## begin Source material
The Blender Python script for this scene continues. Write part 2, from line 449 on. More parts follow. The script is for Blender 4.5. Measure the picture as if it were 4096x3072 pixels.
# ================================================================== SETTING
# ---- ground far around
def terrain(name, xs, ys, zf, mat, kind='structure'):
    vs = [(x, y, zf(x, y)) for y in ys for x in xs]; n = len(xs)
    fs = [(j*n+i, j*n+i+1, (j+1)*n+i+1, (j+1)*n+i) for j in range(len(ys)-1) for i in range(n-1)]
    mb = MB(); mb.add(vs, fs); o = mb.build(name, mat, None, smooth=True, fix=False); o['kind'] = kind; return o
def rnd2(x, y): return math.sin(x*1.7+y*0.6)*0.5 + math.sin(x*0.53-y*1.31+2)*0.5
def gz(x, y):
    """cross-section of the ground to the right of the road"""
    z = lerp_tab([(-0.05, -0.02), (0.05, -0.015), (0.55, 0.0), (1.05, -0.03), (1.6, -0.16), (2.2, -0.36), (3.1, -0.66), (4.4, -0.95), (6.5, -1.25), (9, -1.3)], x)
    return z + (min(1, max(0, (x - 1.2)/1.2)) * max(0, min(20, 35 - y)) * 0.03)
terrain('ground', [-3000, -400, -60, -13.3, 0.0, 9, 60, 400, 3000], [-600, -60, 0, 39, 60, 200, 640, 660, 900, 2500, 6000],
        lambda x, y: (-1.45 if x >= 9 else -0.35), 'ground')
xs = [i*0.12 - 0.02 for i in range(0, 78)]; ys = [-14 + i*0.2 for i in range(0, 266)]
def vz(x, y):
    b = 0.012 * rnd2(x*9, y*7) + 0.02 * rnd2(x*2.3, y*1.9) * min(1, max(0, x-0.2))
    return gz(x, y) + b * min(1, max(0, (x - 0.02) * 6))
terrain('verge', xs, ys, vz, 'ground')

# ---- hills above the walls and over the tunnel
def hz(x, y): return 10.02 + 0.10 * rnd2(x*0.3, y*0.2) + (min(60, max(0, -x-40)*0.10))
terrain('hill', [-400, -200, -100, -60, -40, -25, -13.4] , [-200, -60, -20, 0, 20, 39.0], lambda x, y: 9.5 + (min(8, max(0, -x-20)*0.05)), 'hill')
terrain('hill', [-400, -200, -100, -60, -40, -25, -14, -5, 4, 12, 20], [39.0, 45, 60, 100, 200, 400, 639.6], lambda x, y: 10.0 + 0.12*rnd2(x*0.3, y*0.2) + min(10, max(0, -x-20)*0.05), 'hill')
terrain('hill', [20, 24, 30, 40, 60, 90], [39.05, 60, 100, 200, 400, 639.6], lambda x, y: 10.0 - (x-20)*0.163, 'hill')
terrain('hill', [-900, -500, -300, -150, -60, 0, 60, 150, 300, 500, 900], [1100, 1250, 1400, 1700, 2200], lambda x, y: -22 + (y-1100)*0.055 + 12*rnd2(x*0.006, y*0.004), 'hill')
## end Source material
Each line of the material must be restated exactly.

The Blender Python script for this scene continues. Write part 2, from line 449 on. More parts follow. The script is for Blender 4.5. Measure the picture as if it were 4096x3072 pixels.
# ================================================================== SETTING
# ---- ground far around
def terrain(name, xs, ys, zf, mat, kind='structure'):
    vs = [(x, y, zf(x, y)) for y in ys for x in xs]; n = len(xs)
    fs = [(j*n+i, j*n+i+1, (j+1)*n+i+1, (j+1)*n+i) for j in range(len(ys)-1) for i in range(n-1)]
    mb = MB(); mb.add(vs, fs); o = mb.build(name, mat, None, smooth=True, fix=False); o['kind'] = kind; return o
def rnd2(x, y): return math.sin(x*1.7+y*0.6)*0.5 + math.sin(x*0.53-y*1.31+2)*0.5
def gz(x, y):
    """cross-section of the ground to the right of the road"""
    z = lerp_tab([(-0.05, -0.02), (0.05, -0.015), (0.55, 0.0), (1.05, -0.03), (1.6, -0.16), (2.2, -0.36), (3.1, -0.66), (4.4, -0.95), (6.5, -1.25), (9, -1.3)], x)
    return z + (min(1, max(0, (x - 1.2)/1.2)) * max(0, min(20, 35 - y)) * 0.03)
terrain('ground', [-3000, -400, -60, -13.3, 0.0, 9, 60, 400, 3000], [-600, -60, 0, 39, 60, 200, 640, 660, 900, 2500, 6000],
        lambda x, y: (-1.45 if x >= 9 else -0.35), 'ground')
xs = [i*0.12 - 0.02 for i in range(0, 78)]; ys = [-14 + i*0.2 for i in range(0, 266)]
def vz(x, y):
    b = 0.012 * rnd2(x*9, y*7) + 0.02 * rnd2(x*2.3, y*1.9) * min(1, max(0, x-0.2))
    return gz(x, y) + b * min(1, max(0, (x - 0.02) * 6))
terrain('verge', xs, ys, vz, 'ground')

# ---- hills above the walls and over the tunnel
def hz(x, y): return 10.02 + 0.10 * rnd2(x*0.3, y*0.2) + (min(60, max(0, -x-40)*0.10))
terrain('hill', [-400, -200, -100, -60, -40, -25, -13.4] , [-200, -60, -20, 0, 20, 39.0], lambda x, y: 9.5 + (min(8, max(0, -x-20)*0.05)), 'hill')
terrain('hill', [-400, -200, -100, -60, -40, -25, -14, -5, 4, 12, 20], [39.0, 45, 60, 100, 200, 400, 639.6], lambda x, y: 10.0 + 0.12*rnd2(x*0.3, y*0.2) + min(10, max(0, -x-20)*0.05), 'hill')
terrain('hill', [20, 24, 30, 40, 60, 90], [39.05, 60, 100, 200, 400, 639.6], lambda x, y: 10.0 - (x-20)*0.163, 'hill')
terrain('hill', [-900, -500, -300, -150, -60, 0, 60, 150, 300, 500, 900], [1100, 1250, 1400, 1700, 2200], lambda x, y: -22 + (y-1100)*0.055 + 12*rnd2(x*0.006, y*0.004), 'hill')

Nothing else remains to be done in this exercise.